CULPA - Enquanto os novos documentos são entregues, cresce também o número de cartolas que se declararam culpados no esquema de corrupção. Mas um deles, José Maria Marin, continua declarando sua inocência e, no segundo semestre do ano, terá seu julgamento.
Outro foco do processo também é o caso do pagamento de US$ 10 milhões por parte da África do Sul para comprar votos para sediar o evento em 2010. Um dos beneficiários do dinheiro teria sido o ex-vice-presidente da Fifa, Jack Warner.
Na Suíça, o caso também tem sido investigado, assim como as suspeitas sobre as compras de votos para a Copa de 2018 e 2022. Detalhes sobre a votação que deu a sede para o Catar e para a Rússia também estariam dentro das evidências apresentadas nesta sexta-feira. Segundo fontes envolvidas no processo, porém, os documentos não trazem conclusões se tais atos foram ou não ilegais e deixam a decisão para os procuradores.

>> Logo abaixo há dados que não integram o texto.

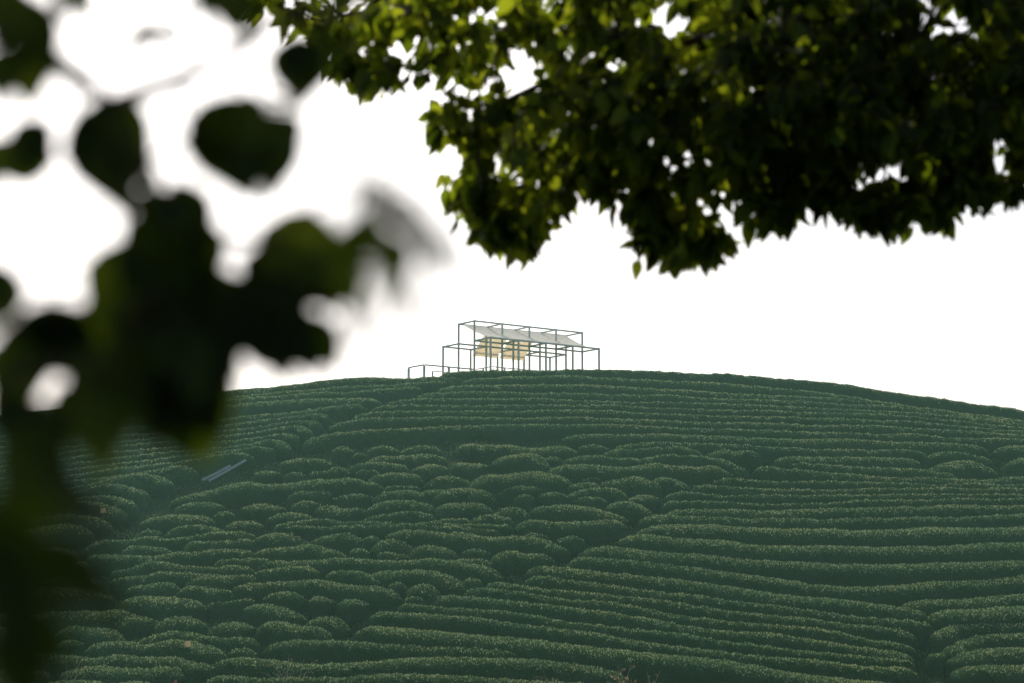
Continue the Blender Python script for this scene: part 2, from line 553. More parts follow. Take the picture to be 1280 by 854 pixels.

Para justificar seu silêncio sobre o que está no material repassado à Justiça, a Fifa indicou que estava "legalmente impossibilitada de comentar as conclusões de sua investigação interna", já que as investigações na Suíça e nos EUA ainda estavam em curso.
Mas, para o presidente Gianni Infantino, a entrega dos documentos é uma prova de que a Fifa está "comprometida em conduzir uma ampla investigação sobre os fatos para que possamos punir quem cometeu ilegalidades". Ao assumir o cargo, no ano passado, ele garantiu que "a crise terminou".
"Completamos a investigação e entregamos as evidências para as autoridades, que continuarão a processar aqueles que se enriqueceram e abusaram de suas posições de confiança no futebol", disse Infantino. "A Fifa vai agora voltar seu foco ao futebol", prometeu.
O Estado revelou na semana passada, porém, que a investigação interna que existe contra o atual presidente da CBF, Marco Polo Del Nero, está parada.